By all accounts, The Wrecking Crew is a standard-issue actioner, starring a couple of muscular actors (one of whom was once best-known for his professional wrestling talents) in roles each of them could likely play in their sleep. Thankfully for us, the stars in question are Jason Momoa, whose charisma is seemingly bottomless, and Dave Bautista, who has spent the last decade or so establishing himself as a character actor of the most unexpected kind. We can also be grateful that Jonathan Tropper’s screenplay isn’t quite as empty-headed as our initial expectations from broad description might suggest.
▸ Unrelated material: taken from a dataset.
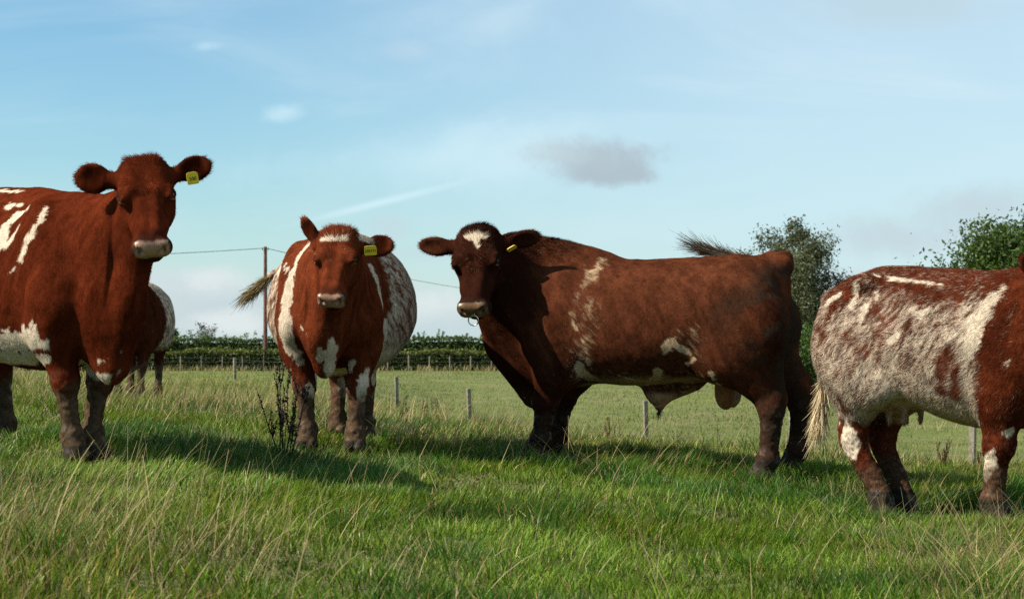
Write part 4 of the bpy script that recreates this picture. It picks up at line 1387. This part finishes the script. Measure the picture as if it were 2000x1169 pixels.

Director Ángel Manuel Soto casts Momoa and Bautista as brothers Jonny and James, whose father is killed in an apparent hit-and-run in Honolulu, Hawaii. That, obviously, springs the two of them into action, and both, obviously, are equipped for the job: Jonny is a cop on a Native American reservation somewhere in Oklahoma, and James an active duty Navy SEAL who, at one point, responds to the idea of his “poking the bear” by informing the speaker that he, in fact, is the bear in that scenario. These men exude confidence and swagger, not only because they tower over everyone in the vicinity, but because these actors know precisely how to play these roles.
When the brothers, estranged for years until the funeral summons them back to their island home, quarrel with each other, for instance, it’s a knock-down, drag-out brawl, because of course it is. They might handle their relationships very differently (Jonny is separating from a girlfriend played by Morena Baccarin, and James is in a loving relationship with a child psychologist played by Roimata Fox), but nothing these two do when it comes to their own pride or integrity is half-cocked. That honesty is refreshing in the midst of a swath of movies that only define their heroes with either broad stoicism or jokey listlessness.
It’s not much of a defining element, to be clear, because the plot still puts them in a kind of routine sort of danger. The investigation into dad’s death unearths a whole lot of local political corruption, at the center of which seems to be self-possessed businessman Robichaux (Claes Bang)—whose name Jonny nearly always intentionally Americanizes in pronunciation, which is funny because the movie earns the moment he switches back to the French—and the gang of henchmen at his beck and call. It’s not much more than an excuse for action set pieces, which arrive at pace and are always impressive.
Soto’s approach is like a kid let loose in a toy store, so that every set piece is slightly cartoonish (no one’s leaning on realism in the visual effects department, that’s for sure) and always varied in location and purpose. There’s a pursuit on a highway between the two brothers—joined by Jonny’s girlfriend and James’ two kids—and Robichaux’s men, but the stakes are upped by the fact that the heroes are in a car, facing down a helicopter. The scenes of more intimate combat are intensified by surprising brutality, from the use of a cheese grater (to grotesque effect, of course) to the multifaceted climax, which is like the levels of a video game for these two (specifically, like the video games devoted to mortal combat).
The dissonance between this violence and the more sincere connection between the brothers is always present but never distracting, if only because Momoa and Bautista are convincing in whatever mode the movie needs them to enable. In addition to their reunion upon their father’s demise, there’s also the lingering resentment from their mother’s unsolved murder, which does provide a last-minute promise to give us a sequel but mostly just lingers. Again, it’s not much, and no one will accuse the movie of some depth which it certainly does not plumb.
What it does do, though, is provide some meat on the bones to this otherwise comfortably straightforward genre exercise. We get comic relief here (Jacob Batalon as a head-splittingly profane lackey to Robichaux) and a twist or two there (involving a culprit so obvious it threatens to tank the proceedings with its anticlimax, until we must recognize this sometimes comes with the territory). Importantly, we also get that sense of fun and the notion that the lead actors are enjoying themselves.
With a movie like The Wrecking Crew, that can go a long way. In this case, it gets us where we need to be—a place of enjoyment.